begin

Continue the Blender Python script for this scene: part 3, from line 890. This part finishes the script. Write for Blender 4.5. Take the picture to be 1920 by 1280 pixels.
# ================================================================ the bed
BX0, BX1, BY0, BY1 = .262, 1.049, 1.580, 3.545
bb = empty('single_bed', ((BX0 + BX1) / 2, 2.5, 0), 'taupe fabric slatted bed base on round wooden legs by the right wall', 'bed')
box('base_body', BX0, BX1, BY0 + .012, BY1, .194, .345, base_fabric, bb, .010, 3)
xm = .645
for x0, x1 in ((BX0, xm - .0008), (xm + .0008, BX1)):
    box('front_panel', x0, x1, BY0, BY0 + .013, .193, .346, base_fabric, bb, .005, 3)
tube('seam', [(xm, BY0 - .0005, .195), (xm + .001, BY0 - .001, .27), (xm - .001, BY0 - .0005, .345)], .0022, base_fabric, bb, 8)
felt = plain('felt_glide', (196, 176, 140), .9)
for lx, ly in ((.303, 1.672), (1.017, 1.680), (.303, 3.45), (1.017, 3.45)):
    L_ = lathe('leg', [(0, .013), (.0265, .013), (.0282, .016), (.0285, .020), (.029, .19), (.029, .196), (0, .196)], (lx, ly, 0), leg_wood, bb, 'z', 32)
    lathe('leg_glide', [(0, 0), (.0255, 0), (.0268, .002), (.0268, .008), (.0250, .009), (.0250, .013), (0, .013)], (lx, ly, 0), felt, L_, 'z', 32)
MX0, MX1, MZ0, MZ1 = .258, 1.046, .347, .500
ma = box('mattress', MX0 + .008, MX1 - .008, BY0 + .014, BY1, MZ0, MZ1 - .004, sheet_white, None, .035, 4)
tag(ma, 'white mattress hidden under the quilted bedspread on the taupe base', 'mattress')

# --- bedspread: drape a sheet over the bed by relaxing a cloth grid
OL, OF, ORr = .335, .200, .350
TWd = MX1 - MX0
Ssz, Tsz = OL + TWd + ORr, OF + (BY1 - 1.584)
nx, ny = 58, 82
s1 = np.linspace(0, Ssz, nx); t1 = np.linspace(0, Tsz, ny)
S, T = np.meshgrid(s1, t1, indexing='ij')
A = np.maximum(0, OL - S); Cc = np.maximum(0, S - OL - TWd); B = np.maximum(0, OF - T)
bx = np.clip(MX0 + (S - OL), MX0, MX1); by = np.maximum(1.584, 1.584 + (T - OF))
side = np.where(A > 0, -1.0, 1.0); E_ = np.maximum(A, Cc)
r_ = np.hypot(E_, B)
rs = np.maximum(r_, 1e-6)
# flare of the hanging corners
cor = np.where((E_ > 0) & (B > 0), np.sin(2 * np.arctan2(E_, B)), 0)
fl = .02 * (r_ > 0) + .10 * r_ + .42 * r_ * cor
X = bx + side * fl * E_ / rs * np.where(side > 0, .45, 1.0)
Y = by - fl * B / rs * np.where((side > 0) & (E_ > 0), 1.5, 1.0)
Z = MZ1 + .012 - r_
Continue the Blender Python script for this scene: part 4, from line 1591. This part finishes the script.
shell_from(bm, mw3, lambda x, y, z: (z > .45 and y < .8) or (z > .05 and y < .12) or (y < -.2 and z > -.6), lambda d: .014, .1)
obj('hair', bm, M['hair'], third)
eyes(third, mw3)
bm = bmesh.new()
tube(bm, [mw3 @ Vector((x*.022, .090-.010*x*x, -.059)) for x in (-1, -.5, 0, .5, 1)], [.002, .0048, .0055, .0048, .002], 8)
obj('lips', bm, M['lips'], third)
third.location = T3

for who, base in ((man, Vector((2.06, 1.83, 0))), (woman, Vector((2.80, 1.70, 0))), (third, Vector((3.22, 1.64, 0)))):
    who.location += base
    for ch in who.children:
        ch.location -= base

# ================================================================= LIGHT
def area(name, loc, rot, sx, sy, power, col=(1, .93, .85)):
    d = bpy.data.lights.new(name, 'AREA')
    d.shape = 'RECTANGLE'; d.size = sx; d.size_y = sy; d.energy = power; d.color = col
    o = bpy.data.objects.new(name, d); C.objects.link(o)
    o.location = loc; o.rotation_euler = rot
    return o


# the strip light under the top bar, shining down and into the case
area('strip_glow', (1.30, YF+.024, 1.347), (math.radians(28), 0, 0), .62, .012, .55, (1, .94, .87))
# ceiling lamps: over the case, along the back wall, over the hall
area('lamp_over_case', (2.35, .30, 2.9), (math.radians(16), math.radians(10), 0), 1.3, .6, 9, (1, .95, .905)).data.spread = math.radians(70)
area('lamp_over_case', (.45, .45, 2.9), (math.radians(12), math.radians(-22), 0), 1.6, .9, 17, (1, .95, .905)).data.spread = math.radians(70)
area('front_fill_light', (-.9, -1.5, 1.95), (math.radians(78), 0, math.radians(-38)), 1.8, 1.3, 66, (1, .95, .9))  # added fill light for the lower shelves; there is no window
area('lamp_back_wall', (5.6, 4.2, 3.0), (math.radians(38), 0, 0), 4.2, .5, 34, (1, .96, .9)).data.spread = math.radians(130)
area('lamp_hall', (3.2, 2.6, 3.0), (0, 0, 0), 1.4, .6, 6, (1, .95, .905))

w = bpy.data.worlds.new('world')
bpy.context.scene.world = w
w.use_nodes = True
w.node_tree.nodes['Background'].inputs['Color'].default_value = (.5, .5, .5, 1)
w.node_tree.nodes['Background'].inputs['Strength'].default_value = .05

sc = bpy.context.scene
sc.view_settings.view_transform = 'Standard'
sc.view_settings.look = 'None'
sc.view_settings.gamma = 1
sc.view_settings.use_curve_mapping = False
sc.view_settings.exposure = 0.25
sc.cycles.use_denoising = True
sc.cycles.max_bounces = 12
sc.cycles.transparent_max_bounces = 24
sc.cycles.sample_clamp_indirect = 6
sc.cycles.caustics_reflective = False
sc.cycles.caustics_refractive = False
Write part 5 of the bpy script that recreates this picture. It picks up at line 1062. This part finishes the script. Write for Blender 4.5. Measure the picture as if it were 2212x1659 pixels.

end

* [WHAT IS EXPECTED]
The records above should be restated word for word, please.

* [WRITTEN ANSWER]
Continue the Blender Python script for this scene: part 3, from line 890. This part finishes the script. Write for Blender 4.5. Take the picture to be 1920 by 1280 pixels.
# ================================================================ the bed
BX0, BX1, BY0, BY1 = .262, 1.049, 1.580, 3.545
bb = empty('single_bed', ((BX0 + BX1) / 2, 2.5, 0), 'taupe fabric slatted bed base on round wooden legs by the right wall', 'bed')
box('base_body', BX0, BX1, BY0 + .012, BY1, .194, .345, base_fabric, bb, .010, 3)
xm = .645
for x0, x1 in ((BX0, xm - .0008), (xm + .0008, BX1)):
    box('front_panel', x0, x1, BY0, BY0 + .013, .193, .346, base_fabric, bb, .005, 3)
tube('seam', [(xm, BY0 - .0005, .195), (xm + .001, BY0 - .001, .27), (xm - .001, BY0 - .0005, .345)], .0022, base_fabric, bb, 8)
felt = plain('felt_glide', (196, 176, 140), .9)
for lx, ly in ((.303, 1.672), (1.017, 1.680), (.303, 3.45), (1.017, 3.45)):
    L_ = lathe('leg', [(0, .013), (.0265, .013), (.0282, .016), (.0285, .020), (.029, .19), (.029, .196), (0, .196)], (lx, ly, 0), leg_wood, bb, 'z', 32)
    lathe('leg_glide', [(0, 0), (.0255, 0), (.0268, .002), (.0268, .008), (.0250, .009), (.0250, .013), (0, .013)], (lx, ly, 0), felt, L_, 'z', 32)
MX0, MX1, MZ0, MZ1 = .258, 1.046, .347, .500
ma = box('mattress', MX0 + .008, MX1 - .008, BY0 + .014, BY1, MZ0, MZ1 - .004, sheet_white, None, .035, 4)
tag(ma, 'white mattress hidden under the quilted bedspread on the taupe base', 'mattress')

# --- bedspread: drape a sheet over the bed by relaxing a cloth grid
OL, OF, ORr = .335, .200, .350
TWd = MX1 - MX0
Ssz, Tsz = OL + TWd + ORr, OF + (BY1 - 1.584)
nx, ny = 58, 82
s1 = np.linspace(0, Ssz, nx); t1 = np.linspace(0, Tsz, ny)
S, T = np.meshgrid(s1, t1, indexing='ij')
A = np.maximum(0, OL - S); Cc = np.maximum(0, S - OL - TWd); B = np.maximum(0, OF - T)
bx = np.clip(MX0 + (S - OL), MX0, MX1); by = np.maximum(1.584, 1.584 + (T - OF))
side = np.where(A > 0, -1.0, 1.0); E_ = np.maximum(A, Cc)
r_ = np.hypot(E_, B)
rs = np.maximum(r_, 1e-6)
# flare of the hanging corners
cor = np.where((E_ > 0) & (B > 0), np.sin(2 * np.arctan2(E_, B)), 0)
fl = .02 * (r_ > 0) + .10 * r_ + .42 * r_ * cor
X = bx + side * fl * E_ / rs * np.where(side > 0, .45, 1.0)
Y = by - fl * B / rs * np.where((side > 0) & (E_ > 0), 1.5, 1.0)
Z = MZ1 + .012 - r_
Continue the Blender Python script for this scene: part 4, from line 1591. This part finishes the script.
shell_from(bm, mw3, lambda x, y, z: (z > .45 and y < .8) or (z > .05 and y < .12) or (y < -.2 and z > -.6), lambda d: .014, .1)
obj('hair', bm, M['hair'], third)
eyes(third, mw3)
bm = bmesh.new()
tube(bm, [mw3 @ Vector((x*.022, .090-.010*x*x, -.059)) for x in (-1, -.5, 0, .5, 1)], [.002, .0048, .0055, .0048, .002], 8)
obj('lips', bm, M['lips'], third)
third.location = T3

for who, base in ((man, Vector((2.06, 1.83, 0))), (woman, Vector((2.80, 1.70, 0))), (third, Vector((3.22, 1.64, 0)))):
    who.location += base
    for ch in who.children:
        ch.location -= base

# ================================================================= LIGHT
def area(name, loc, rot, sx, sy, power, col=(1, .93, .85)):
    d = bpy.data.lights.new(name, 'AREA')
    d.shape = 'RECTANGLE'; d.size = sx; d.size_y = sy; d.energy = power; d.color = col
    o = bpy.data.objects.new(name, d); C.objects.link(o)
    o.location = loc; o.rotation_euler = rot
    return o


# the strip light under the top bar, shining down and into the case
area('strip_glow', (1.30, YF+.024, 1.347), (math.radians(28), 0, 0), .62, .012, .55, (1, .94, .87))
# ceiling lamps: over the case, along the back wall, over the hall
area('lamp_over_case', (2.35, .30, 2.9), (math.radians(16), math.radians(10), 0), 1.3, .6, 9, (1, .95, .905)).data.spread = math.radians(70)
area('lamp_over_case', (.45, .45, 2.9), (math.radians(12), math.radians(-22), 0), 1.6, .9, 17, (1, .95, .905)).data.spread = math.radians(70)
area('front_fill_light', (-.9, -1.5, 1.95), (math.radians(78), 0, math.radians(-38)), 1.8, 1.3, 66, (1, .95, .9))  # added fill light for the lower shelves; there is no window
area('lamp_back_wall', (5.6, 4.2, 3.0), (math.radians(38), 0, 0), 4.2, .5, 34, (1, .96, .9)).data.spread = math.radians(130)
area('lamp_hall', (3.2, 2.6, 3.0), (0, 0, 0), 1.4, .6, 6, (1, .95, .905))

w = bpy.data.worlds.new('world')
bpy.context.scene.world = w
w.use_nodes = True
w.node_tree.nodes['Background'].inputs['Color'].default_value = (.5, .5, .5, 1)
w.node_tree.nodes['Background'].inputs['Strength'].default_value = .05

sc = bpy.context.scene
sc.view_settings.view_transform = 'Standard'
sc.view_settings.look = 'None'
sc.view_settings.gamma = 1
sc.view_settings.use_curve_mapping = False
sc.view_settings.exposure = 0.25
sc.cycles.use_denoising = True
sc.cycles.max_bounces = 12
sc.cycles.transparent_max_bounces = 24
sc.cycles.sample_clamp_indirect = 6
sc.cycles.caustics_reflective = False
sc.cycles.caustics_refractive = False
Write part 5 of the bpy script that recreates this picture. It picks up at line 1062. This part finishes the script. Write for Blender 4.5. Measure the picture as if it were 2212x1659 pixels.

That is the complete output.